I want to wake up on Sunday mornings proud, not puffy.
I want to feel every high, every breakthrough, without a buzz.
I want to sit with what’s coming up instead of silencing it with a drink.
I want joy that’s real. Intimacy that’s real. Rest that’s real.
This isn’t about quitting forever. It’s about alignment. It’s about asking if the habits I call “normal” are actually keeping me from becoming who I say I want to be. I’m still showing up for my workouts, my family, my clients, but now, I want to show up for all of me.
How I’m Starting: small, but strong
1. Dry Fridays + Saturdays
I’m not going all in overnight. Instead, I’m starting with dry weekends, giving myself the chance to experience rest, fun, and connection without a glass in hand. I want to prove to myself that joy doesn’t require a buzz.
2. Romanticize the ritual
This isn’t just about removing alcohol, it’s about replacing the ritual. I’m filling my fridge with sparkling adaptogen drinks, beautiful teas, and fresh mocktail ingredients that feel special. I still want the vibe. Just not the after-effects.
3. Journal the journey
I’m starting a “sober-curious” journal to track how I feel physically, mentally, and emotionally, on the days I don’t drink. Mood, energy, clarity, confidence. I want to see and feel the shift, not just guess at it.
4. Curate my feed
I’m reshaping the energy I consume. I’ve started following more sober and sober-curious creators, not the preachy ones, but the ones who radiate the kind of grounded presence I’m craving. The kind of people that make you think, I want to feel like that.
5. Share it softly
No big declarations. No pressure. Just gentle honesty with the people closest to me. Something like, “I’m exploring a more mindful relationship with alcohol.” That’s it. Clear, calm, and true.

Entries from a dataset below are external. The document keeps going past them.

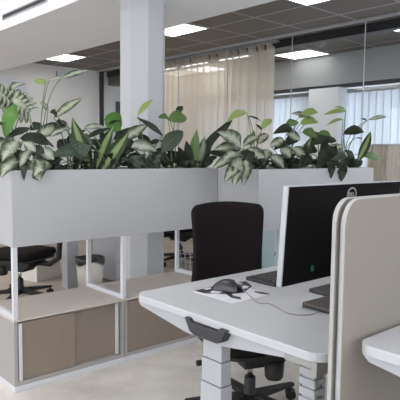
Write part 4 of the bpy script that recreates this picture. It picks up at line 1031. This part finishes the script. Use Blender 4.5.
# wire basket chair base / white wire basket
wk = thing('wire_basket', 'white wire basket on the floor right of the column gap', 'basket', (3.62, 4.22, 0))
wm = MB()
for k in range(14):
    a = 2*PI*k/14
    wm.tube([(0.09*math.cos(a), 0.09*math.sin(a), 0.004), (0.13*math.cos(a), 0.13*math.sin(a), 0.26)], 0.003, 5)
for r_, z_ in ((0.09, 0.004), (0.105, 0.09), (0.118, 0.18), (0.13, 0.26)):
    wm.tube([(r_*math.cos(2*PI*k/20), r_*math.sin(2*PI*k/20), z_) for k in range(21)], 0.0035, 5)
wm.build('wires', M['white_steel'], wk)
MB().lathe([(0.0, 0.002), (0.09, 0.002), (0.09, 0.006), (0.0, 0.006)], seg=20).build('base_plate', M['white_steel'], wk)
cp = MB().lathe([(0.0, 0), (0.05, 0), (0.055, 0.12), (0.05, 0.12), (0.046, 0.005), (0.0, 0.005)], seg=20).build('paper_bin', M['white_steel'], None, smooth=True)
cp.location = (2.55, 5.62, 0); tag(cp, 'small white paper cup shaped bin on the floor behind the black chair', 'bin')

# ================================================================ LIGHT
w = bpy.data.worlds.new('overcast_sky'); S.world = w; w.use_nodes = True
bg = w.node_tree.nodes['Background']; bg.inputs['Color'].default_value = (0.965, 0.975, 1.0, 1); bg.inputs['Strength'].default_value = SKY
def portal(loc, rot, sx, sy):
    l = bpy.data.lights.new('window_daylight', 'AREA'); l.shape = 'RECTANGLE'; l.size = sx; l.size_y = sy; l.cycles.is_portal = True
    o = bpy.data.objects.new('window_daylight', l); COL.objects.link(o); o.location = loc; o.rotation_euler = rot
for u0, u1 in opsL: portal((XL-0.22, (u0+u1)/2, 1.55), (0, -PI/2, 0), 2.1, u1-u0)
for u0, u1 in opsR: portal((XR+0.22, (u0+u1)/2, 1.295), (0, PI/2, 0), 1.89, u1-u0)
for u0, u1 in opsB: portal(((u0+u1)/2, YB-0.22, 1.75), (PI/2, 0, 0), u1-u0, 1.7)

# ================================================================ CAMERA
yaw, pit, rol, fpx = math.radians(41.57), math.radians(4.8), math.radians(0.63), 560.5
F = Vector((math.sin(yaw)*math.cos(pit), math.cos(yaw)*math.cos(pit), -math.sin(pit)))
R0 = F.cross(Vector((0, 0, 1))).normalized(); U0 = R0.cross(F)
R_ = R0*math.cos(rol)+U0*math.sin(rol); U_ = -R0*math.sin(rol)+U0*math.cos(rol)
cam = bpy.data.cameras.new('camera'); co = bpy.data.objects.new('camera', cam); COL.objects.link(co)
mw_ = Matrix((( R_.x, U_.x, -F.x, 0), (R_.y, U_.y, -F.y, 0), (R_.z, U_.z, -F.z, 1.25), (0, 0, 0, 1)))
co.matrix_world = mw_
cam.sensor_width = 36; cam.lens = 36*fpx/400; cam.clip_start = 0.02
S.camera = co
S.view_settings.view_transform = 'Standard'; S.view_settings.look = 'None'; S.view_settings.gamma = 1; S.view_settings.use_curve_mapping = False
S.view_settings.exposure = EXPO
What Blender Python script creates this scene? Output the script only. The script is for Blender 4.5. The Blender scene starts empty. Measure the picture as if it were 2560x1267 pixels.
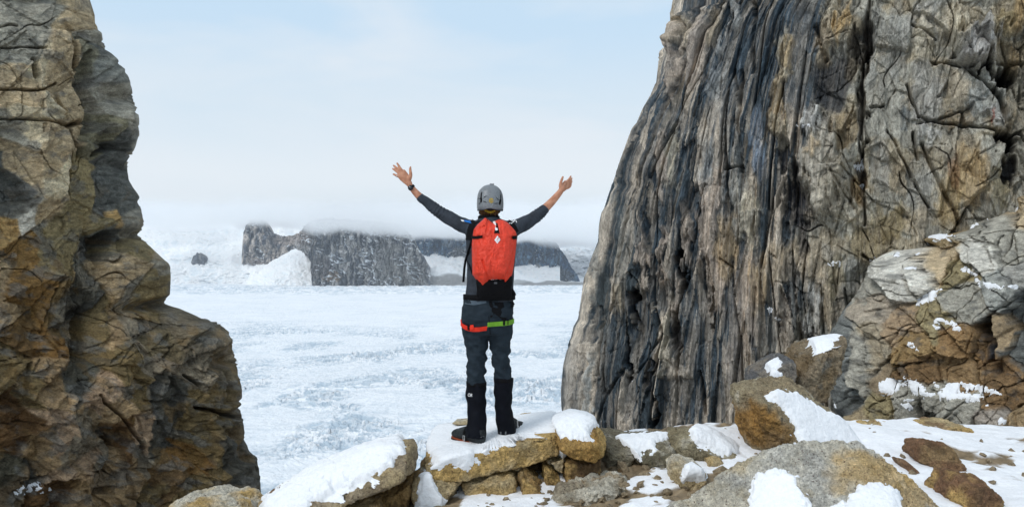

If you’re feeling the pull too…
You don’t need to quit forever. You don’t even need to decide. But you can start small, right now. Try one dry weekend. Swap one glass of wine for a sparkling water with some electrolytes (I love Humantra), and you actually enjoy it. Notice how your body feels after a night of full presence, no buzz required. Journal what shifts. Celebrate the clarity, even if it’s subtle. You’re not “quitting.” You’re reclaiming.
I’m not fully sober, not yet. But I’m sober-curious, deeply. And that’s where my glow-up begins: Not with rules. With awareness. With intention. With a choice to see what’s possible beyond the pour.